Profits at Crest Nicholson plunged almost 40 per cent after the UK housebuilder took an exceptional charge for fire safety review costs following the Grenfell tragedy and experienced a slowdown in sales.

The FTSE 250 group said pre-tax profit fell 39 per cent to £102.7m in the year to October 31. That included an exceptional £18.4m charge in relation to remedial fire safety work deemed necessary after a blaze at Grenfell Tower, a housing block in west London in 2017 that killed 72 people. It prompted new regulations from the government.

The group said it had reviewed both sold as well as new properties following the latest government guidance on fire risk and that work was “under way on several properties”. Excluding this charge, pre-tax profit fell 28 per cent to £121.1m, towards the lower end of revised guidance it issued last year following a profit warning.

Sales fell 2.4 per cent year on year to just under £1.1bn and completions were down 4 per cent to 2,912.

Chief executive Peter Truscott, who joined from Galliford Try last September, said he was encouraged by the emphatic Conservative election victory at the end of 2019 which provided greater clarity for potential homebuyers.

“We believe the decisive political outcome should provide support for the sector in the near term,” he said. The group expects adjusted pre-tax profit of £110m to £120m in its current financial year.

Shares rose 3.3 per cent to 454.8p in London trading.

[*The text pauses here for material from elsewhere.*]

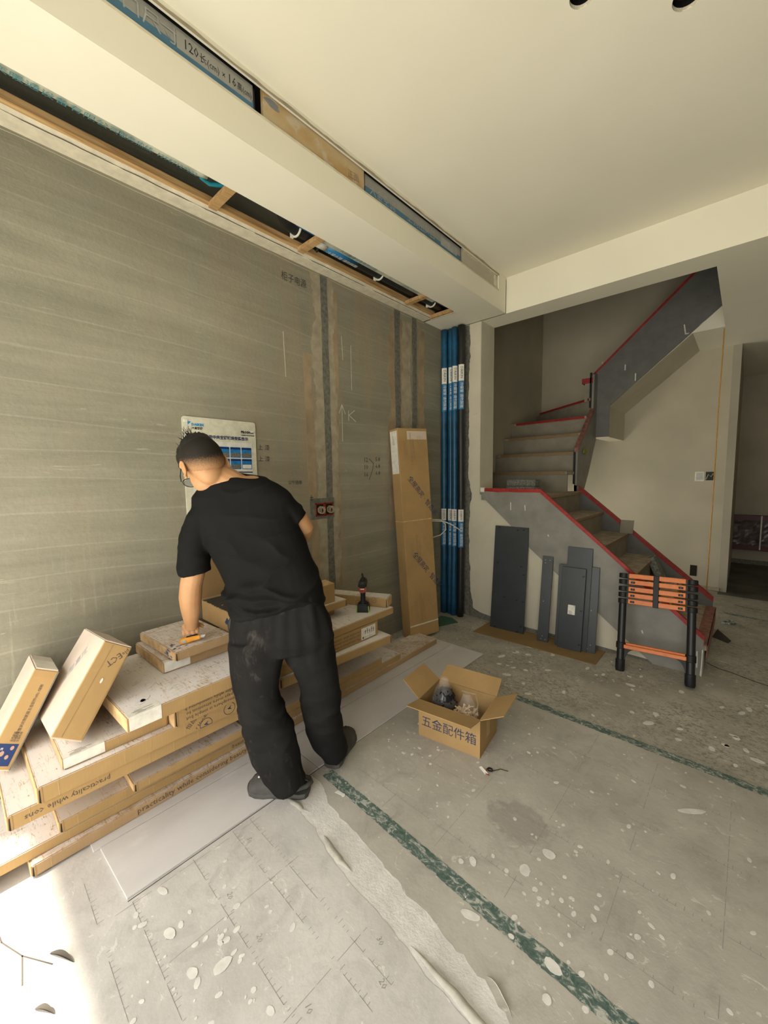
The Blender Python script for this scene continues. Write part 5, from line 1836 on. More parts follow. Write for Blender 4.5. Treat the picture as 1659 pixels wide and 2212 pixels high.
# tall carton leaning in the corner
RT = ((0.268, 0.963, 0.032), (-0.961, 0.269, -0.056), (-0.062, -0.016, 0.998))
R = Matrix(RT).transposed()
cT, sT = V((-2.248, 2.904, 0.993)), V((0.328, 0.128, 1.857))
t = thing('tall_carton', 'tall narrow carton standing in the corner beside the blue pipes', 'carton', cT - R @ V((0, 0, sT.z / 2 + 0.05)), R)
hx, hy, hz = sT.x / 2, sT.y / 2, sT.z + 0.05
m = MB()
m.box((-hx, -hy, 0), (hx, hy, hz))
m.build('body', 'card', t, bevel=0.003)
m = MB()
m.box((-hx - 0.0008, -hy + 0.012, hz - 0.40), (-hx, hy - 0.010, hz - 0.02))
sk = m.build('label_sticker', 'label_white', t)
m = MB()
for i in range(7):
    m.box((-hx - 0.0012, -hy + 0.05 + 0.003 * i, hz - 0.14 + 0.012 * i), (-hx - 0.0008, -hy + 0.085, hz - 0.137 + 0.012 * i))
m.build('label_print', 'ink_soft', sk)
m = MB()
m.box((-hx + 0.002, -hy - 0.0008, 1.075), (hx - 0.002, -hy, 1.083))
m.box((-hx - 0.0008, -hy, 1.075), (-hx, hy, 1.080))
m.build('fold_line', 'card_end', t)
m = MB()
m.obox((-hx + 0.002, -hy - 0.0008, 0.115), (sT.x - 0.004, 0, 0.0), (0, 0.0008, 0), (0, 0, 0.012))
m.build('tape_line', 'gypsum_edge', t)
m = MB()
m.obox((-hx + 0.10, -hy - 0.0006, hz - 0.10), (sT.x - 0.11, 0, 0), (0, 0.0006, 0), (0, 0, 0.075))
m.build('tape_band', 'card_pale', t)
def ct(s_, size, x, z, ux, mat='ink_soft', nm='lettering', sx=1.0):
    ux = V((ux[0], 0, ux[1])).normalized()
    text(t, nm, s_, size, (x, -hy, z), ux, V((-ux.z, 0, ux.x)), mat, off=0.0013, lift=(0, -1, 0), sx=sx)
for zc in (1.39, 0.70):
    ct('全屋高定 · 智造家', 0.062, 0.070, zc - 0.10, (0.62, -0.78), 'ink_blue', sx=0.95)
for zc in (1.72, 0.80, 0.27):
    ct('COMMITTED TO\nMAKING HOME PERFECT', 0.026, -0.015, zc, (0.03, -1), 'ink_faint')
    ct('The atmosphere is simple but rich\nand it pays more attention to\npracticality while considering', 0.013, -0.085, zc, (0.03, -1), 'ink_faint')
    em = []
    for q in range(3):
        cx_, cz_ = 0.065 + 0.040 * q, zc + 0.10 - 0.055 * q
        em.append([(cx_ + 0.018 * math.cos(a), -hy, cz_ + 0.018 * math.sin(a)) for a in np.linspace(0, 2 * pi, 16)])
        em.append([(cx_ - 0.008, -hy, cz_ - 0.004), (cx_ + 0.007, -hy, cz_ + 0.006)])
    em.append([(0.045, -hy, zc + 0.075), (0.145, -hy, zc - 0.065)])
    em = [[p for p in pl if abs(p[0]) < hx - 0.002] for pl in em]
    stroke(t, 'emblem_ring', em, 0.0022, 'ink_faint', (0, -1, 0), off=0.0012)

# cordless driver standing on its battery
t = thing('cordless_driver', 'black cordless driver standing on its battery on the stacked cartons', 'power tool', (-1.955, 1.93, 0.5512), math.radians(40))
m = MB()
m.prism([(-0.046, -0.036, 0), (0.046, -0.036, 0), (0.042, -0.036, 0.040), (0.030, -0.030, 0.058), (-0.030, -0.030, 0.058), (-0.042, -0.036, 0.040)], (0, 0.085, 0))
m.build('battery', 'black', t, bevel=0.006, seg=2)
for s_ in (-1, 1):
    m = MB()
    m.prism([(s_ * 0.040, -0.038, 0.002), (s_ * 0.046, -0.038, 0.002), (s_ * 0.043, -0.038, 0.042), (s_ * 0.037, -0.038, 0.050)], (0, 0.004, 0))
    m.build('green_trim', 'lime', t)
m = MB()
m.tube([(0, 0.0, 0.050), (0, 0.0, 0.085), (0, -0.003, 0.12), (0, -0.008, 0.155), (0, -0.010, 0.175)], [0.021, 0.0175, 0.0175, 0.021, 0.023], 14)
m.build('handle', 'black', t, smooth='auto')
m = MB()
m.tube([(0, -0.050, 0.190), (0, -0.040, 0.193), (0, 0.02, 0.196), (0, 0.075, 0.197), (0, 0.105, 0.197)], [0.018, 0.030, 0.032, 0.028, 0.018], 16)
m.build('motor_body', 'black_rubber', t, smooth='auto')
m = MB()
m.tube([(0, -0.044, 0.172), (0, -0.02, 0.172)], 0.030, 14)
hb = m.build('red_band', 'drill_red', t, smooth='auto')
m = MB()
m.box((-0.013, -0.0455, 0.167), (0.013, -0.0435, 0.180))
m.build('light_bar', 'drill_light', hb)
m = MB()
m.tube([(0, 0.0, 0.215), (0, 0.0, 0.232), (0, 0.01, 0.246)], [0.022, 0.015, 0.007], 10)
m.build('top_cap', 'black', t, smooth='auto')
m = MB()
m.tube([(0, 0.012, 0.24), (-0.006, 0.03, 0.262)], 0.006, 8)
m.build('bit', 'black', t)

# ------------------------------------------------------------------ the man
TORSO = [(-1.607, 1.0208, 0.866, 0.1469, 0.1329, 0.0649, 0.125),
    (-1.6025, 1.0249, 0.8861, 0.1557, 0.1408, 0.0668, 0.13),
    (-1.6188, 1.0235, 0.9571, 0.1589, 0.1437, 0.0532, 0.13),
    (-1.646, 1.0192, 1.035, 0.1576, 0.1425, 0.0387, 0.125),
    (-1.6785, 1.0033, 1.117, 0.1626, 0.147, 0.033, 0.12),
    (-1.7159, 0.9829, 1.2049, 0.1644, 0.1487, 0.0328, 0.118),
    (-1.7414, 0.9666, 1.2934, 0.1732, 0.1566, 0.0325, 0.114),
    (-1.7612, 0.9487, 1.3621, 0.1782, 0.1612, 0.03, 0.108),
    (-1.764, 0.9394, 1.4282, 0.1627, 0.1471, 0.03, 0.098),
    (-1.7543, 0.9415, 1.4804, 0.1294, 0.117, 0.0216, 0.08),
    (-1.7454, 0.9428, 1.5084, 0.0773, 0.0699, 0.0116, 0.055)]
SLEEVE_L = [(-1.8543, 0.8511, 1.3864, 0.0654, 0.0592, 0.0207, 0.075),
    (-1.891, 0.8111, 1.3088, 0.055, 0.0498, 0.0013, 0.074),
    (-1.9155, 0.7889, 1.2233, 0.0515, 0.0466, -0.0119, 0.072),
    (-1.9273, 0.781, 1.1454, 0.0522, 0.0472, -0.0009, 0.069),
    (-1.9319, 0.7809, 1.0878, 0.0553, 0.05, 0.0092, 0.067),
    (-1.9314, 0.784, 1.0501, 0.0565, 0.0511, 0.0148, 0.065)]
SLEEVE_R = [(-1.6739, 1.0277, 1.4209, 0.0359, 0.0325, 0.0377, 0.07),
    (-1.6314, 1.0729, 1.3837, 0.04, 0.0362, 0.0345, 0.075),
    (-1.6002, 1.1146, 1.3359, 0.0319, 0.0288, 0.0283, 0.072),
    (-1.5806, 1.1458, 1.2988, 0.0229, 0.0207, 0.0265, 0.064)]
PELVIS = [(-1.5983, 1.0286, 0.9688, 0.1363, 0.1233, 0.0288, 0.11),
    (-1.5901, 1.0225, 0.8929, 0.1538, 0.1391, 0.0274, 0.118),
    (-1.5803, 1.0179, 0.8161, 0.1712, 0.1548, 0.025, 0.122),
    (-1.5748, 1.0162, 0.7408, 0.1792, 0.1621, 0.0193, 0.118),
    (-1.5703, 1.0202, 0.6913, 0.1496, 0.1353, 0.0109, 0.1)]
LEG_L = [(-1.6395, 0.9239, 0.7462, 0.0913, 0.0825, -0.0016, 0.105),
    (-1.6307, 0.9184, 0.6874, 0.0927, 0.0839, 0.0017, 0.092),
    (-1.6295, 0.9061, 0.6114, 0.0822, 0.0743, -0.0014, 0.08),
    (-1.6215, 0.9065, 0.5171, 0.0745, 0.0674, 0.002, 0.078),
    (-1.6017, 0.9177, 0.421, 0.0755, 0.0683, 0.0043, 0.082),
    (-1.5753, 0.9321, 0.3201, 0.0797, 0.0721, 0.0076, 0.088),
    (-1.5498, 0.9471, 0.2195, 0.0775, 0.0701, 0.01, 0.09),
    (-1.522, 0.9628, 0.1421, 0.0696, 0.0629, 0.0125, 0.085),
    (-1.4981, 0.9776, 0.0976, 0.0585, 0.0529, 0.015, 0.078),
    (-1.4851, 0.9854, 0.0723, 0.0506, 0.0458, 0.0198, 0.07)]
LEG_R = [(-1.5057, 1.1191, 0.7346, 0.087, 0.0787, 0.0133, 0.115),
    (-1.5054, 1.1262, 0.6694, 0.0867, 0.0784, 0.0123, 0.105),
    (-1.4984, 1.1459, 0.595, 0.0773, 0.07, 0.008, 0.092),
    (-1.4966, 1.1678, 0.4884, 0.069, 0.0624, 0.0035, 0.085),
    (-1.5073, 1.1851, 0.3608, 0.0692, 0.0626, 0.0024, 0.085),
    (-1.5181, 1.2023, 0.2541, 0.0686, 0.062, 0.0062, 0.086),
    (-1.514, 1.2262, 0.1668, 0.0642, 0.058, 0.0089, 0.084),
    (-1.5016, 1.2509, 0.1141, 0.0542, 0.049, 0.0192, 0.08),
    (-1.4973, 1.2616, 0.0724, 0.0474, 0.0428, 0.022, 0.072)]
ARM_L = [(-1.8969, 0.8125, 1.2885, 0.055), (-1.9171, 0.7915, 1.1785, 0.052), (-1.9329, 0.7812, 1.0662, 0.051), (-1.9516, 0.7698, 0.9931, 0.05), (-1.9679, 0.7685, 0.9264, 0.0515), (-1.984, 0.7742, 0.8707, 0.047), (-1.9999, 0.78, 0.8188, 0.039), (-2.0153, 0.7863, 0.7778, 0.031), (-2.0234, 0.7884, 0.7537, 0.029)]
ARM_R = [(-1.6405, 1.0646, 1.4037, 0.052), (-1.606, 1.116, 1.3355, 0.05), (-1.5981, 1.1569, 1.2877, 0.047), (-1.5986, 1.1834, 1.2508, 0.044), (-1.6374, 1.2022, 1.2082, 0.041), (-1.7406, 1.2168, 1.1382, 0.034), (-1.8353, 1.212, 1.0651, 0.028)]
NECK = [(-1.7344, 0.9729, 1.3771, 0.088), (-1.7668, 0.9369, 1.4348, 0.08), (-1.8016, 0.8973, 1.4747, 0.075), (-1.8333, 0.8605, 1.5013, 0.072), (-1.8521, 0.8355, 1.5231, 0.066)]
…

The London and south-east-focused housebuilder said customers delayed making decisions over whether to purchase a property last autumn, which it blamed on uncertainty over the UK’s departure from the EU and political deadlock. It reduced selling prices at some of its developments in London resulting in a £7m charge.

Taylor Wimpey set aside £30m in 2018 to replace flammable cladding on its developments after Grenfell. A public inquiry into the disaster is ongoing.

Crest Nicholson said it wanted home completions to increase to 3,500 units in the next three years as it set out new financial targets. It aims to grow its adjusted operating profit margin by at least 250 basis points, from the current 12.2 per cent.

“The new three-year financial targets highlight a renewed focus from CEO Peter Truscott, but it remains to be seen how quickly improvements can be made,” analysts at Peel Hunt wrote in a note.

The full-year dividend was flat at 33 pence per share.